| Data provided |
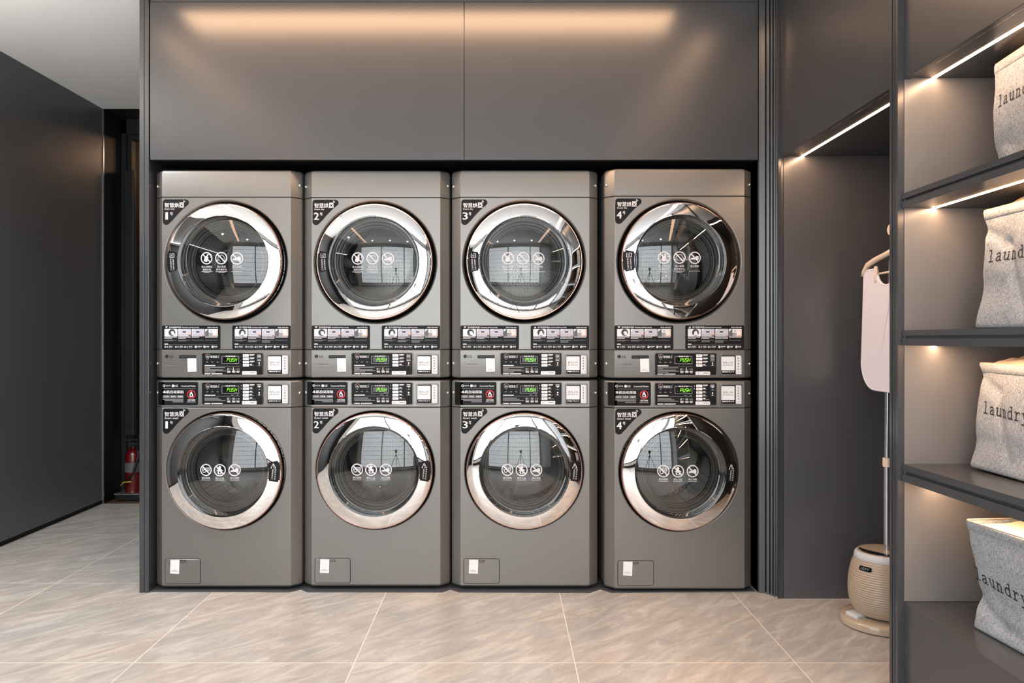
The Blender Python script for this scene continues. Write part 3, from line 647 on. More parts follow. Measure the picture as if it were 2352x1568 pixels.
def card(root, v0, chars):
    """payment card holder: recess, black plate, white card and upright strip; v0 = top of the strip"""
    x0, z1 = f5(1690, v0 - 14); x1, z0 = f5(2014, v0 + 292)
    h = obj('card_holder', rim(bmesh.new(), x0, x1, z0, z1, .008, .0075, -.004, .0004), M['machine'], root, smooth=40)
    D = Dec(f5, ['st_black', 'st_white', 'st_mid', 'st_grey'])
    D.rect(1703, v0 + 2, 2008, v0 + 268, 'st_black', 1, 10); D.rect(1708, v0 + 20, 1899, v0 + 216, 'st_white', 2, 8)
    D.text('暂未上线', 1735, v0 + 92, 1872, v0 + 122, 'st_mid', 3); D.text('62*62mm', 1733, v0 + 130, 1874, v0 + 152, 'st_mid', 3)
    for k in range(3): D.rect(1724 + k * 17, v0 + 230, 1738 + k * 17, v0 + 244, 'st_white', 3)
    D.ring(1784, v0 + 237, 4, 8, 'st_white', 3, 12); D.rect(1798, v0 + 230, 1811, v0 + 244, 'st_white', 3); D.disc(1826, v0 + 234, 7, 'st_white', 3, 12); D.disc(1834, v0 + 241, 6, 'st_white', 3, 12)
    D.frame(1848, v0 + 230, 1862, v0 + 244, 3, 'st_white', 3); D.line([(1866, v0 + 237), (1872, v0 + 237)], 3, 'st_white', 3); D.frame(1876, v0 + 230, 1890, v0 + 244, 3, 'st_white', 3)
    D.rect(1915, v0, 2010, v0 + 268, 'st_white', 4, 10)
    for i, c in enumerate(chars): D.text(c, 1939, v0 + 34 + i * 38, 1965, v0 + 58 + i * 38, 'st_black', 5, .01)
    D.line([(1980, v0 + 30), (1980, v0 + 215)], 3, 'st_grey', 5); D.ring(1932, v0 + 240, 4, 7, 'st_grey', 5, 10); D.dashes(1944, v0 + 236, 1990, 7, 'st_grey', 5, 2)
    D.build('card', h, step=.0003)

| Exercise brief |
Copy out each line exactly, without the pictures.

| Expected answer |
The Blender Python script for this scene continues. Write part 3, from line 647 on. More parts follow. Measure the picture as if it were 2352x1568 pixels.
def card(root, v0, chars):
    """payment card holder: recess, black plate, white card and upright strip; v0 = top of the strip"""
    x0, z1 = f5(1690, v0 - 14); x1, z0 = f5(2014, v0 + 292)
    h = obj('card_holder', rim(bmesh.new(), x0, x1, z0, z1, .008, .0075, -.004, .0004), M['machine'], root, smooth=40)
    D = Dec(f5, ['st_black', 'st_white', 'st_mid', 'st_grey'])
    D.rect(1703, v0 + 2, 2008, v0 + 268, 'st_black', 1, 10); D.rect(1708, v0 + 20, 1899, v0 + 216, 'st_white', 2, 8)
    D.text('暂未上线', 1735, v0 + 92, 1872, v0 + 122, 'st_mid', 3); D.text('62*62mm', 1733, v0 + 130, 1874, v0 + 152, 'st_mid', 3)
    for k in range(3): D.rect(1724 + k * 17, v0 + 230, 1738 + k * 17, v0 + 244, 'st_white', 3)
    D.ring(1784, v0 + 237, 4, 8, 'st_white', 3, 12); D.rect(1798, v0 + 230, 1811, v0 + 244, 'st_white', 3); D.disc(1826, v0 + 234, 7, 'st_white', 3, 12); D.disc(1834, v0 + 241, 6, 'st_white', 3, 12)
    D.frame(1848, v0 + 230, 1862, v0 + 244, 3, 'st_white', 3); D.line([(1866, v0 + 237), (1872, v0 + 237)], 3, 'st_white', 3); D.frame(1876, v0 + 230, 1890, v0 + 244, 3, 'st_white', 3)
    D.rect(1915, v0, 2010, v0 + 268, 'st_white', 4, 10)
    for i, c in enumerate(chars): D.text(c, 1939, v0 + 34 + i * 38, 1965, v0 + 58 + i * 38, 'st_black', 5, .01)
    D.line([(1980, v0 + 30), (1980, v0 + 215)], 3, 'st_grey', 5); D.ring(1932, v0 + 240, 4, 7, 'st_grey', 5, 10); D.dashes(1944, v0 + 236, 1990, 7, 'st_grey', 5, 2)
    D.build('card', h, step=.0003)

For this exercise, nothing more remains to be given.